«Аристократическую» и одновременно мифологическую трактовку Гумилевым Распутина обнаруживает в этом ст-нии Ю. В. Зобнин: «В поздних произведениях (Гумилева —
Очень ярко подобное отрицание стихии проявляется в известном стихотворении “Мужик”, посвященном “распутинской” тематике. История возвышения и падения Распутина опознается Гумилевым как проекция в русскую конкретику 1914–1916 гг. мифа о торжествующем, страдающем и возрождающемся Дионисе. В стихотворении всячески подчеркивается “земляная”, хтоническая природа “мужика”, его исступленная “веселость”, родственная оргийному плясу. Во всех действиях Мужика ощущается “сонное”, “бредовое” начало — провозглашенная еще от Ницше дионисийская “радостная необходимость сонных видений”. Гумилевский Мужик-Распутин преосуществляет “дионисово” действо — умирает, чтобы воскреснуть во множестве таких же “мужиков” <...>
Гибель Распутина — гибель Феникса, костер на котором в марте 1917 г. сжигали вытащенный из-под царскосельской часовни труп “старца” — ритуальный жертвенник, “революционные массы” — своеобразные “мэнады”, терзающие божество, чтобы воплотить в себе его бродящие “стихийные” силы.
В общем, весь этот историософский “шифр” довольно традиционен для творчества поэтов “новой школы”, однако оценочные акценты Гумилевым решительно изменены. С “дионисийским” началом в истории связывается нечто отвратительное, серое, вызывающее безнадежную, “смертную тоску”. Гумилевский “мужик” — Распутин-Дионис — подобен “гадам”, живущим в “болотах”, в “мохнатых и темных” логовищах. В хаотическом безумии “масс” не проявилось даже отрицательное, “злое”, но внешне-яркое начало “мощи”. Грандиозная “историческая оргия” Февральской революции воплотилась в апофеоз “распутинщины”. Ни с этической, ни даже с эстетической точки зрения подобное “действо” не могло быть оправдано» (Зобнин Ю. В. Странник духа (о судьбе и творчестве Н. С. Гумилева) // Русский путь.
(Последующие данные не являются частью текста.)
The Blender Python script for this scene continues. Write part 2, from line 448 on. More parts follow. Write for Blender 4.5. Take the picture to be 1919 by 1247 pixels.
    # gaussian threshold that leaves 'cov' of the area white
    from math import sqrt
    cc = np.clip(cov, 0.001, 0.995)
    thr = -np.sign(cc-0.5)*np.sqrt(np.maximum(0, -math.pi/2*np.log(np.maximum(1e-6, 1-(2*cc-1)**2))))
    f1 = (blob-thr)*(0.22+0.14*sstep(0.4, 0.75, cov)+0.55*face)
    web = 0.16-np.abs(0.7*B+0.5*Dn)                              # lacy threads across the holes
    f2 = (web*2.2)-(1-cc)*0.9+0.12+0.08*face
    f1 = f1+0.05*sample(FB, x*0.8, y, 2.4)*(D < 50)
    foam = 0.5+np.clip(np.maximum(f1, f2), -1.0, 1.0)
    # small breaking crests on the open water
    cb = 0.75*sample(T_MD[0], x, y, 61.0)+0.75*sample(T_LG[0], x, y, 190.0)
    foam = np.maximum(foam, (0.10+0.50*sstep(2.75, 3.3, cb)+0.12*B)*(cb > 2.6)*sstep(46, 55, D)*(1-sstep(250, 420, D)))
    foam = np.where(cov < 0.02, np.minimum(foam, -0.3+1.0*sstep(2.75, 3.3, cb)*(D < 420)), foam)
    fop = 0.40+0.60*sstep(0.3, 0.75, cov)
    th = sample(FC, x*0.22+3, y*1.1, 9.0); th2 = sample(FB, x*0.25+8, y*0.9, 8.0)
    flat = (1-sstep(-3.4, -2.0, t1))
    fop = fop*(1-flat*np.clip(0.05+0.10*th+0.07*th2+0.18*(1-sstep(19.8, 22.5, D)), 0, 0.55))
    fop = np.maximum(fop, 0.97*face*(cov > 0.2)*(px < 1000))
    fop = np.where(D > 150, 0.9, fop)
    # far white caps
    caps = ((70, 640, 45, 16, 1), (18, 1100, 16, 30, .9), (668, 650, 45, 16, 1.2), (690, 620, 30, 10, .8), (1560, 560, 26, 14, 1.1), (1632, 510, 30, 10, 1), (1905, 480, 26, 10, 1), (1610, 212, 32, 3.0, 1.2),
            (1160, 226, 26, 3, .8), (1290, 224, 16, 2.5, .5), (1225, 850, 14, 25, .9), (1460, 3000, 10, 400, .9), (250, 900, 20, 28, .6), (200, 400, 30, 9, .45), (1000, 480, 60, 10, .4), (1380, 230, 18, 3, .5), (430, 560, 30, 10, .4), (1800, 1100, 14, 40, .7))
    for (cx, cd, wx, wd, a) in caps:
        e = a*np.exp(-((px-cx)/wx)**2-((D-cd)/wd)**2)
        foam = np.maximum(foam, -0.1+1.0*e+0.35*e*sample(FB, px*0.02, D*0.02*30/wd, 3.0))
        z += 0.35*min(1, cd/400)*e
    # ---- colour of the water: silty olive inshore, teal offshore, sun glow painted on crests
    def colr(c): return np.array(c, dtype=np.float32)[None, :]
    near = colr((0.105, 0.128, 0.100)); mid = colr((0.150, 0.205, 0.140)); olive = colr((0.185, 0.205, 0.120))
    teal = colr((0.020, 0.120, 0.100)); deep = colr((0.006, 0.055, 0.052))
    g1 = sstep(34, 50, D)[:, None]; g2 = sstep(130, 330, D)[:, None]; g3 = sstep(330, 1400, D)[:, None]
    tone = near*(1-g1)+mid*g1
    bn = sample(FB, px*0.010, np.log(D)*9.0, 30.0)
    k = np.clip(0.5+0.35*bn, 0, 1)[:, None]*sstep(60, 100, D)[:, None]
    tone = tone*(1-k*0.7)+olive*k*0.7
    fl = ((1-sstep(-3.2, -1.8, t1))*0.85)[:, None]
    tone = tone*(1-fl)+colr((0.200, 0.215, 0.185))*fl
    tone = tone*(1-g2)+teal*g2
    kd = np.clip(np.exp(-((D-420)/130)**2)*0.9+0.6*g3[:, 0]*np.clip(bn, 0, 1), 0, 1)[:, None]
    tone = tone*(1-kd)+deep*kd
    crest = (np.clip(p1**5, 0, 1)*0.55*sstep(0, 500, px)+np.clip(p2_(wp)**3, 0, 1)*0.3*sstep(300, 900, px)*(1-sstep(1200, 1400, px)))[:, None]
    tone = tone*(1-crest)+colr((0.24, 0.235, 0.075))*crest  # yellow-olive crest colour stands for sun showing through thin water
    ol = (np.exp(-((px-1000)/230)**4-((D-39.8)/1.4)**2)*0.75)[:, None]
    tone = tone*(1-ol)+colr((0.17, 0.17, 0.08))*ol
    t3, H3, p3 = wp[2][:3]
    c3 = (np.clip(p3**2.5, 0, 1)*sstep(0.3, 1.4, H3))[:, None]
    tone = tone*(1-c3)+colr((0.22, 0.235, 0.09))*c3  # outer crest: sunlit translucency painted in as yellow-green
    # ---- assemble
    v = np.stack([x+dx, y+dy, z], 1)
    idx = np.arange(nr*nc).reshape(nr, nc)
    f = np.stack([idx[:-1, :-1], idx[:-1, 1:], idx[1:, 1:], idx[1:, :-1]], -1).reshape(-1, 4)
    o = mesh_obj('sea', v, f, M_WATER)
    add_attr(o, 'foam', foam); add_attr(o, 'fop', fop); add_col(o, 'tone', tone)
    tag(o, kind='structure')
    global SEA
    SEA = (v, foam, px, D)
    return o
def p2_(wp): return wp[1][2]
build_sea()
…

С. 48–49).
Находится, наконец, среди интерпретаций героя этого ст-ния и достойный двойник: «Не подлежит сомнению, что основным прототипом “Мужика” из второй части стихотворения послужил Григорий Распутин. Более существенным, хотя и менее очевидным, кажется нам сходство героя гумилевского стихотворения с другим знаменитым “Мужиком”, олонецким поэтом Николаем Клюевым.
Так или иначе в стихотворении Гумилева представлены почти все составляющие клюевского биографического шифра.
Уже вторая строчка “Мужика”: “У оловянной реки” — провоцирует читательское сознание на воспоминание о клюевском Олонце <...> В стихотворении Гумилева присутствуют непосредственные переклички с “сектантской” поэзией самого Клюева. Так, строка “Чуя старинную быль”, возможно, навеяна заглавием клюевского стихотворения “Святая быль” <...> В свернутом виде присутствует в стихотворении “Мужик” и еще один элемент клюевского биографического мифа. Строки Гумилева “Обворожает царицу / Необозримой Руси” наряду с очевидным “распутинским подтекстом”, как представляется, содержат отзвук рассказа Клюева о чтении стихов перед царским двором <...>
Разрушительное начало оказалось в русском мужике более сильным, чем пресловутые патриархальность, милосердие и добросердечие. Благостный Клюев обернулся Распутиным» (Лекманов О. Еще один мужик (к теме «Гумилев и Клюев») // Russian Studies. 1996. P. 137, 138, 140). Структурный анализ этого ст-ния дает Е. Томпсон повод утверждать, что оно «свободно от обычного для трактовки темы о Распутине у “русских идеологов” проповедничества. Оно строится не на выражении политических взглядов или описаний событий, но за счет поразительных коннотаций его образов. Сочетаются в одном и том же персонаже странник Влас и жадный конквистадор. Значение стихотворения покоится в структуре, от которой оно неотделимо» (Thompson E. N. S. Gumilev and the Russian Ideology // Berkeley. P. 320–321).